# Exercise directions
Type out the records that follow, exactly as given.

# Records for the task
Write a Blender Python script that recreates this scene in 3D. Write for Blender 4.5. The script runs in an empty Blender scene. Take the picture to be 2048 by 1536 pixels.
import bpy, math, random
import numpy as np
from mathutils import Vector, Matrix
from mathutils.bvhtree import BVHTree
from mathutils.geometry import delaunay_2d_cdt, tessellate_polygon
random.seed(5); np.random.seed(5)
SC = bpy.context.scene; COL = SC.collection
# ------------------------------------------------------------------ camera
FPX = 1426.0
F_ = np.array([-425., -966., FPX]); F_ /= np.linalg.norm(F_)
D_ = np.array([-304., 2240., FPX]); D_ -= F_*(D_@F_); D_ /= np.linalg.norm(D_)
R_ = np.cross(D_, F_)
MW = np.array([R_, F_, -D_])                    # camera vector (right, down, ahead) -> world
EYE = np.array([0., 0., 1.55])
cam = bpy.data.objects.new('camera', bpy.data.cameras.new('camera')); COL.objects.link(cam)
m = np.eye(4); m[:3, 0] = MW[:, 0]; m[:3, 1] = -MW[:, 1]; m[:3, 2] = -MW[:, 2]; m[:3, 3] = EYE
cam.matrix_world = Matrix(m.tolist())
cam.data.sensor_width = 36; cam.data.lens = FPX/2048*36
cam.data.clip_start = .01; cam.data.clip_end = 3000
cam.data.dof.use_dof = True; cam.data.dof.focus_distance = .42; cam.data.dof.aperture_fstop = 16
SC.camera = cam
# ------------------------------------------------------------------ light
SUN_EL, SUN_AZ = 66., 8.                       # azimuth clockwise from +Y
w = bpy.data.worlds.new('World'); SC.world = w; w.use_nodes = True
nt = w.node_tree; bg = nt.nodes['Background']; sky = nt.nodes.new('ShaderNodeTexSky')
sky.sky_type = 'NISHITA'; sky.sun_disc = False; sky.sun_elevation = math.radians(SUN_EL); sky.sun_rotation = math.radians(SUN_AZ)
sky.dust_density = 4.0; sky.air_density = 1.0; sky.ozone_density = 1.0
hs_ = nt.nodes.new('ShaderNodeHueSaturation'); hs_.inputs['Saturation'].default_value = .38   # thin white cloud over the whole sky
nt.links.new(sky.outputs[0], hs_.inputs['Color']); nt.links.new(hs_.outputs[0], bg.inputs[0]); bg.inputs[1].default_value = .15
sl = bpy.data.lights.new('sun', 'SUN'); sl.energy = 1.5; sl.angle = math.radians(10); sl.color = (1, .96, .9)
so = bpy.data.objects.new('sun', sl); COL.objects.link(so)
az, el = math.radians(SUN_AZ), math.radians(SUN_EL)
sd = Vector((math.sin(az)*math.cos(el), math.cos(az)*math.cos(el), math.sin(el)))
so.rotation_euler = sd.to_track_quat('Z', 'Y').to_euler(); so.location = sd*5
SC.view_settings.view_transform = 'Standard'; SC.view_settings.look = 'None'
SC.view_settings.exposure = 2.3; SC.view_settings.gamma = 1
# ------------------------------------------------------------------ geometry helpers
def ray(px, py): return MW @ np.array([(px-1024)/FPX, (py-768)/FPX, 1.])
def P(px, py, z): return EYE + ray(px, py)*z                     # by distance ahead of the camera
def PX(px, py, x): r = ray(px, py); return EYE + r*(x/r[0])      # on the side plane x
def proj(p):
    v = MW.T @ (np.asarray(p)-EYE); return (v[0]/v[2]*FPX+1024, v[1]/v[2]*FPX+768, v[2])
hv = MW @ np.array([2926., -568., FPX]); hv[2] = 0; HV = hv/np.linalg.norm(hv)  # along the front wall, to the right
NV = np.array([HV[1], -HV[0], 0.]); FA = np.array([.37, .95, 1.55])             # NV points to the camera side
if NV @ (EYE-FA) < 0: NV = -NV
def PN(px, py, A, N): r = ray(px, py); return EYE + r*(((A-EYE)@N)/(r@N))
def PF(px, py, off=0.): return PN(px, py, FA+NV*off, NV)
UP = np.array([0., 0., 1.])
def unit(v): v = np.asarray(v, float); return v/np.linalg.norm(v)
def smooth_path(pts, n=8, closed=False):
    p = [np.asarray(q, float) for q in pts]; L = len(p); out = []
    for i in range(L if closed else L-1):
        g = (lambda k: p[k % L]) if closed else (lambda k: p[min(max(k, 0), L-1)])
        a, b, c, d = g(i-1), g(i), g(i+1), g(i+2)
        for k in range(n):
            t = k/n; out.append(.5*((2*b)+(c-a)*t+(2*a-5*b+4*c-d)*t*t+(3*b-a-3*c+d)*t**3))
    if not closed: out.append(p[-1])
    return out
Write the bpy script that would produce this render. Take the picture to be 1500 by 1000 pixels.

# Full answer
Write a Blender Python script that recreates this scene in 3D. Write for Blender 4.5. The script runs in an empty Blender scene. Take the picture to be 2048 by 1536 pixels.
import bpy, math, random
import numpy as np
from mathutils import Vector, Matrix
from mathutils.bvhtree import BVHTree
from mathutils.geometry import delaunay_2d_cdt, tessellate_polygon
random.seed(5); np.random.seed(5)
SC = bpy.context.scene; COL = SC.collection
# ------------------------------------------------------------------ camera
FPX = 1426.0
F_ = np.array([-425., -966., FPX]); F_ /= np.linalg.norm(F_)
D_ = np.array([-304., 2240., FPX]); D_ -= F_*(D_@F_); D_ /= np.linalg.norm(D_)
R_ = np.cross(D_, F_)
MW = np.array([R_, F_, -D_])                    # camera vector (right, down, ahead) -> world
EYE = np.array([0., 0., 1.55])
cam = bpy.data.objects.new('camera', bpy.data.cameras.new('camera')); COL.objects.link(cam)
m = np.eye(4); m[:3, 0] = MW[:, 0]; m[:3, 1] = -MW[:, 1]; m[:3, 2] = -MW[:, 2]; m[:3, 3] = EYE
cam.matrix_world = Matrix(m.tolist())
cam.data.sensor_width = 36; cam.data.lens = FPX/2048*36
cam.data.clip_start = .01; cam.data.clip_end = 3000
cam.data.dof.use_dof = True; cam.data.dof.focus_distance = .42; cam.data.dof.aperture_fstop = 16
SC.camera = cam
# ------------------------------------------------------------------ light
SUN_EL, SUN_AZ = 66., 8.                       # azimuth clockwise from +Y
w = bpy.data.worlds.new('World'); SC.world = w; w.use_nodes = True
nt = w.node_tree; bg = nt.nodes['Background']; sky = nt.nodes.new('ShaderNodeTexSky')
sky.sky_type = 'NISHITA'; sky.sun_disc = False; sky.sun_elevation = math.radians(SUN_EL); sky.sun_rotation = math.radians(SUN_AZ)
sky.dust_density = 4.0; sky.air_density = 1.0; sky.ozone_density = 1.0
hs_ = nt.nodes.new('ShaderNodeHueSaturation'); hs_.inputs['Saturation'].default_value = .38   # thin white cloud over the whole sky
nt.links.new(sky.outputs[0], hs_.inputs['Color']); nt.links.new(hs_.outputs[0], bg.inputs[0]); bg.inputs[1].default_value = .15
sl = bpy.data.lights.new('sun', 'SUN'); sl.energy = 1.5; sl.angle = math.radians(10); sl.color = (1, .96, .9)
so = bpy.data.objects.new('sun', sl); COL.objects.link(so)
az, el = math.radians(SUN_AZ), math.radians(SUN_EL)
sd = Vector((math.sin(az)*math.cos(el), math.cos(az)*math.cos(el), math.sin(el)))
so.rotation_euler = sd.to_track_quat('Z', 'Y').to_euler(); so.location = sd*5
SC.view_settings.view_transform = 'Standard'; SC.view_settings.look = 'None'
SC.view_settings.exposure = 2.3; SC.view_settings.gamma = 1
# ------------------------------------------------------------------ geometry helpers
def ray(px, py): return MW @ np.array([(px-1024)/FPX, (py-768)/FPX, 1.])
def P(px, py, z): return EYE + ray(px, py)*z                     # by distance ahead of the camera
def PX(px, py, x): r = ray(px, py); return EYE + r*(x/r[0])      # on the side plane x
def proj(p):
    v = MW.T @ (np.asarray(p)-EYE); return (v[0]/v[2]*FPX+1024, v[1]/v[2]*FPX+768, v[2])
hv = MW @ np.array([2926., -568., FPX]); hv[2] = 0; HV = hv/np.linalg.norm(hv)  # along the front wall, to the right
NV = np.array([HV[1], -HV[0], 0.]); FA = np.array([.37, .95, 1.55])             # NV points to the camera side
if NV @ (EYE-FA) < 0: NV = -NV
def PN(px, py, A, N): r = ray(px, py); return EYE + r*(((A-EYE)@N)/(r@N))
def PF(px, py, off=0.): return PN(px, py, FA+NV*off, NV)
UP = np.array([0., 0., 1.])
def unit(v): v = np.asarray(v, float); return v/np.linalg.norm(v)
def smooth_path(pts, n=8, closed=False):
    p = [np.asarray(q, float) for q in pts]; L = len(p); out = []
    for i in range(L if closed else L-1):
        g = (lambda k: p[k % L]) if closed else (lambda k: p[min(max(k, 0), L-1)])
        a, b, c, d = g(i-1), g(i), g(i+1), g(i+2)
        for k in range(n):
            t = k/n; out.append(.5*((2*b)+(c-a)*t+(2*a-5*b+4*c-d)*t*t+(3*b-a-3*c+d)*t**3))
    if not closed: out.append(p[-1])
    return out
Write the bpy script that would produce this render. Take the picture to be 1500 by 1000 pixels.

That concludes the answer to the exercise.